▶ _THE PROBLEM_:
In the records below, find the line that contains "Write part 3" and the line that contains "return p - d * .05". Set down exactly those lines and every line between them, and nothing more.

▶ _RECORDS SHOWN_:

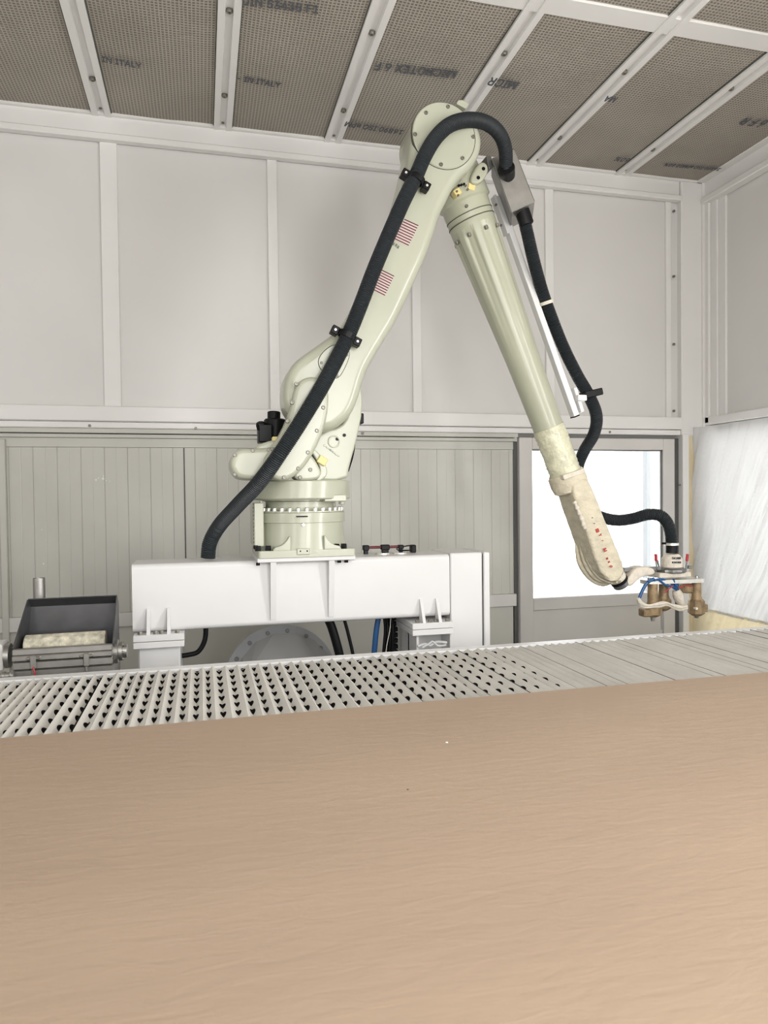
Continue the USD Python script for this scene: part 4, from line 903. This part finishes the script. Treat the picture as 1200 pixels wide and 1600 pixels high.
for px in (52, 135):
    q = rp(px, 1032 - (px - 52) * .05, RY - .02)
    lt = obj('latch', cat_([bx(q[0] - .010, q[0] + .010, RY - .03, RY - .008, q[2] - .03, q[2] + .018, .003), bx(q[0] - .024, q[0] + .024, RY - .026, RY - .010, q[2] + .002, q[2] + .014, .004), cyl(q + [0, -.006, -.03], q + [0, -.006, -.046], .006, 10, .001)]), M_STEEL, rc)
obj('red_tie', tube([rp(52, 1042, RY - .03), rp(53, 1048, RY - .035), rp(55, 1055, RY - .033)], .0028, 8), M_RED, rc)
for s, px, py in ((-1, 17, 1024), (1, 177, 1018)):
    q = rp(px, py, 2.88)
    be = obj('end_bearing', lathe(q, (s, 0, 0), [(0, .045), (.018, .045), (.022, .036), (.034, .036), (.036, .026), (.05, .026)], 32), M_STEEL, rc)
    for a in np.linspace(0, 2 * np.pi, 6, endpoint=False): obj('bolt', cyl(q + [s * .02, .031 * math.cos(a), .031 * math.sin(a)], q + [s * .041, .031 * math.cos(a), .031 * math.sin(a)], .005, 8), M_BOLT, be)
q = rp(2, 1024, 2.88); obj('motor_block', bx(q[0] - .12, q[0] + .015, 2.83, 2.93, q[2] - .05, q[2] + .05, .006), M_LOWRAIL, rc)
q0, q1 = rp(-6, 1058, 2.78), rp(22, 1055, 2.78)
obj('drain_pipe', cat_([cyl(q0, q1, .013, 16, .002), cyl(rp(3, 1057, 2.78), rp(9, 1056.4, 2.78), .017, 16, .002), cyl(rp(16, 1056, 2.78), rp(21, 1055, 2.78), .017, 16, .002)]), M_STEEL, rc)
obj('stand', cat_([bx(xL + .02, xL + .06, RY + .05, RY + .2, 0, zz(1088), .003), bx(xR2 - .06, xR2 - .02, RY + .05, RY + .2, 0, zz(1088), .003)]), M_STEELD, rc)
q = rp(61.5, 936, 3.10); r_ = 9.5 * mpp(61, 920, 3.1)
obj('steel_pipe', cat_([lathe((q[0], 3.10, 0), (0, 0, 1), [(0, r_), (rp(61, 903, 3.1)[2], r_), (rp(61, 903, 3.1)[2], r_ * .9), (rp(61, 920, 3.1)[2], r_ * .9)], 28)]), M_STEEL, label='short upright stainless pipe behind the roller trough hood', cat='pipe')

==

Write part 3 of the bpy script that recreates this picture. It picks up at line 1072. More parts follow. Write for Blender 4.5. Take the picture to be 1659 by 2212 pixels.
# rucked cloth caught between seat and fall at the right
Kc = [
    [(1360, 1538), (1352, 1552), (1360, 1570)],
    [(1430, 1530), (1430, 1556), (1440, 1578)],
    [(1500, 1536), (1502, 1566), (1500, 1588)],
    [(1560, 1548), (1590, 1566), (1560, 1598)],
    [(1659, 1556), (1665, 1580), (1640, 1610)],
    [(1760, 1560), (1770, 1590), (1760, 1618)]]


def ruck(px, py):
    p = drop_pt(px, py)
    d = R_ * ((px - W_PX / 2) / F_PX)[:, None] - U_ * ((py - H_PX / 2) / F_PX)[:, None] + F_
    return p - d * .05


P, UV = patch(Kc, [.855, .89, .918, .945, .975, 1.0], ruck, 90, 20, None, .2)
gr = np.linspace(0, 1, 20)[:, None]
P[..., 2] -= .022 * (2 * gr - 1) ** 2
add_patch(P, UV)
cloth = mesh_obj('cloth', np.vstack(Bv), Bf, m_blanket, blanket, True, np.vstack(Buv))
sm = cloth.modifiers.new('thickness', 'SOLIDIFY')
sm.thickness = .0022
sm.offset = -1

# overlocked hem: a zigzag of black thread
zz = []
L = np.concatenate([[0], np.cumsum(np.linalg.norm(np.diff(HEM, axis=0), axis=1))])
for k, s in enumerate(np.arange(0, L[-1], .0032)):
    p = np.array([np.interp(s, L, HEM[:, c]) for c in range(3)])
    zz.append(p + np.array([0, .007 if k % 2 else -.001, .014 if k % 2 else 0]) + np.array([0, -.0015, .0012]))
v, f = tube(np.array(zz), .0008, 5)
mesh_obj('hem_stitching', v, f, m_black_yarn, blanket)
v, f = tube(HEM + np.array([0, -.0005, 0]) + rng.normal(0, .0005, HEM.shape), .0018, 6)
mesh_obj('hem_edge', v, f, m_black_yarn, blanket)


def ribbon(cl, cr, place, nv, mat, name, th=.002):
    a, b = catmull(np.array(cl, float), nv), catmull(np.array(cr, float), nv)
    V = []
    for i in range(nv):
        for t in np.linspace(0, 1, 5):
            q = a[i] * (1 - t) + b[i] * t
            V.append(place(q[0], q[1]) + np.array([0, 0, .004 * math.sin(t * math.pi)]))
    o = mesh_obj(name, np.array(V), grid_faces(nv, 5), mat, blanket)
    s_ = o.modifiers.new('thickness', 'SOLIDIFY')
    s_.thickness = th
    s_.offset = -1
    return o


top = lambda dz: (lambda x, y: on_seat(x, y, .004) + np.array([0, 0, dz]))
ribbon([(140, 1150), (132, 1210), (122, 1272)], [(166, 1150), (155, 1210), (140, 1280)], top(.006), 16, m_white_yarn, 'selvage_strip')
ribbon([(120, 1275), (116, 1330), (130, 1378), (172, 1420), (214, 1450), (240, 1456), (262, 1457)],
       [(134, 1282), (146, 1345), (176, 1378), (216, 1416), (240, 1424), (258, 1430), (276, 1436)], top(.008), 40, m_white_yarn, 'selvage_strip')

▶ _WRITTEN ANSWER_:
Write part 3 of the bpy script that recreates this picture. It picks up at line 1072. More parts follow. Write for Blender 4.5. Take the picture to be 1659 by 2212 pixels.
# rucked cloth caught between seat and fall at the right
Kc = [
    [(1360, 1538), (1352, 1552), (1360, 1570)],
    [(1430, 1530), (1430, 1556), (1440, 1578)],
    [(1500, 1536), (1502, 1566), (1500, 1588)],
    [(1560, 1548), (1590, 1566), (1560, 1598)],
    [(1659, 1556), (1665, 1580), (1640, 1610)],
    [(1760, 1560), (1770, 1590), (1760, 1618)]]


def ruck(px, py):
    p = drop_pt(px, py)
    d = R_ * ((px - W_PX / 2) / F_PX)[:, None] - U_ * ((py - H_PX / 2) / F_PX)[:, None] + F_
    return p - d * .05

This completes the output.